> [Requirement]:
Transcribe the data that follows precisely, omitting nothing.

> [Provided material]:

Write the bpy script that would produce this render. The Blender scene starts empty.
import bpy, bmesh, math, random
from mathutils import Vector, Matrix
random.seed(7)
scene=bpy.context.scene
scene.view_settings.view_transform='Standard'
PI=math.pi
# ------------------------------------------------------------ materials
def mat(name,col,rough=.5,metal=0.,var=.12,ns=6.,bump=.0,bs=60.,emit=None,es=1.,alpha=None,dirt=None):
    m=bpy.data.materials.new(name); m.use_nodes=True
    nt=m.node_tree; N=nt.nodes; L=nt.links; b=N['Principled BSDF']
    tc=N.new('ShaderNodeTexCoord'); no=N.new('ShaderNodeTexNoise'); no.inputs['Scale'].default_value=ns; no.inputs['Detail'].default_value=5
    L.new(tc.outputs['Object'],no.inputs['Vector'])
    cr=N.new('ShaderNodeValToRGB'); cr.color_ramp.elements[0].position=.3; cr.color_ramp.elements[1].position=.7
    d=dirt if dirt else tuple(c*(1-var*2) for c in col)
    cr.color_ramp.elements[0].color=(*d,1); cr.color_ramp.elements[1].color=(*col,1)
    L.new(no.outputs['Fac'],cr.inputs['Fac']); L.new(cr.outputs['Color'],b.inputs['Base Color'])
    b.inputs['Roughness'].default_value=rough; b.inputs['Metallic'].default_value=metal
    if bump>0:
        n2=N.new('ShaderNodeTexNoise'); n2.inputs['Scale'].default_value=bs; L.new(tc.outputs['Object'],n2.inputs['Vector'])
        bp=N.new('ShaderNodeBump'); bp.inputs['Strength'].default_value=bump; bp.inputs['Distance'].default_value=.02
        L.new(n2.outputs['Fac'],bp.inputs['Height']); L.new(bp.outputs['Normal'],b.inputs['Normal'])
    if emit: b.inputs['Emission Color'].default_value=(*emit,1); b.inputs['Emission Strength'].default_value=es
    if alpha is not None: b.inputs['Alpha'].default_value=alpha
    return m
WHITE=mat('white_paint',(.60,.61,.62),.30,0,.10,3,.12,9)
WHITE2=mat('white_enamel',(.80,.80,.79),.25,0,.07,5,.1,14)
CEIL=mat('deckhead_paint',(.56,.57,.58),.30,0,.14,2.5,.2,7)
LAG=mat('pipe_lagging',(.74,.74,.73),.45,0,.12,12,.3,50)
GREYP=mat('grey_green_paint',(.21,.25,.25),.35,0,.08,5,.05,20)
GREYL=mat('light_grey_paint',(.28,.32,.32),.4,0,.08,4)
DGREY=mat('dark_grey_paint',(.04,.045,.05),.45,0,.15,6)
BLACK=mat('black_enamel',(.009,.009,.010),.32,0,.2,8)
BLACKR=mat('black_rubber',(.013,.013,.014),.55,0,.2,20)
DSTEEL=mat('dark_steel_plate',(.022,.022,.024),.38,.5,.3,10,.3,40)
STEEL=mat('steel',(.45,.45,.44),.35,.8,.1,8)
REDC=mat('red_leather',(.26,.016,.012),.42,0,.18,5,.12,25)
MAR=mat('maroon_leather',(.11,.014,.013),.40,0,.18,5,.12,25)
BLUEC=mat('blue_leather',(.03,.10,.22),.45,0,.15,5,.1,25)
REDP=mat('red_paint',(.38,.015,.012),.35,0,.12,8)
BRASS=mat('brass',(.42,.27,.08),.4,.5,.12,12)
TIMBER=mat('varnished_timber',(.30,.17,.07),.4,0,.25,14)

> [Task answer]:
Write the bpy script that would produce this render. The Blender scene starts empty.
import bpy, bmesh, math, random
from mathutils import Vector, Matrix
random.seed(7)
scene=bpy.context.scene
scene.view_settings.view_transform='Standard'
PI=math.pi
# ------------------------------------------------------------ materials
def mat(name,col,rough=.5,metal=0.,var=.12,ns=6.,bump=.0,bs=60.,emit=None,es=1.,alpha=None,dirt=None):
    m=bpy.data.materials.new(name); m.use_nodes=True
    nt=m.node_tree; N=nt.nodes; L=nt.links; b=N['Principled BSDF']
    tc=N.new('ShaderNodeTexCoord'); no=N.new('ShaderNodeTexNoise'); no.inputs['Scale'].default_value=ns; no.inputs['Detail'].default_value=5
    L.new(tc.outputs['Object'],no.inputs['Vector'])
    cr=N.new('ShaderNodeValToRGB'); cr.color_ramp.elements[0].position=.3; cr.color_ramp.elements[1].position=.7
    d=dirt if dirt else tuple(c*(1-var*2) for c in col)
    cr.color_ramp.elements[0].color=(*d,1); cr.color_ramp.elements[1].color=(*col,1)
    L.new(no.outputs['Fac'],cr.inputs['Fac']); L.new(cr.outputs['Color'],b.inputs['Base Color'])
    b.inputs['Roughness'].default_value=rough; b.inputs['Metallic'].default_value=metal
    if bump>0:
        n2=N.new('ShaderNodeTexNoise'); n2.inputs['Scale'].default_value=bs; L.new(tc.outputs['Object'],n2.inputs['Vector'])
        bp=N.new('ShaderNodeBump'); bp.inputs['Strength'].default_value=bump; bp.inputs['Distance'].default_value=.02
        L.new(n2.outputs['Fac'],bp.inputs['Height']); L.new(bp.outputs['Normal'],b.inputs['Normal'])
    if emit: b.inputs['Emission Color'].default_value=(*emit,1); b.inputs['Emission Strength'].default_value=es
    if alpha is not None: b.inputs['Alpha'].default_value=alpha
    return m
WHITE=mat('white_paint',(.60,.61,.62),.30,0,.10,3,.12,9)
WHITE2=mat('white_enamel',(.80,.80,.79),.25,0,.07,5,.1,14)
CEIL=mat('deckhead_paint',(.56,.57,.58),.30,0,.14,2.5,.2,7)
LAG=mat('pipe_lagging',(.74,.74,.73),.45,0,.12,12,.3,50)
GREYP=mat('grey_green_paint',(.21,.25,.25),.35,0,.08,5,.05,20)
GREYL=mat('light_grey_paint',(.28,.32,.32),.4,0,.08,4)
DGREY=mat('dark_grey_paint',(.04,.045,.05),.45,0,.15,6)
BLACK=mat('black_enamel',(.009,.009,.010),.32,0,.2,8)
BLACKR=mat('black_rubber',(.013,.013,.014),.55,0,.2,20)
DSTEEL=mat('dark_steel_plate',(.022,.022,.024),.38,.5,.3,10,.3,40)
STEEL=mat('steel',(.45,.45,.44),.35,.8,.1,8)
REDC=mat('red_leather',(.26,.016,.012),.42,0,.18,5,.12,25)
MAR=mat('maroon_leather',(.11,.014,.013),.40,0,.18,5,.12,25)
BLUEC=mat('blue_leather',(.03,.10,.22),.45,0,.15,5,.1,25)
REDP=mat('red_paint',(.38,.015,.012),.35,0,.12,8)
BRASS=mat('brass',(.42,.27,.08),.4,.5,.12,12)
TIMBER=mat('varnished_timber',(.30,.17,.07),.4,0,.25,14)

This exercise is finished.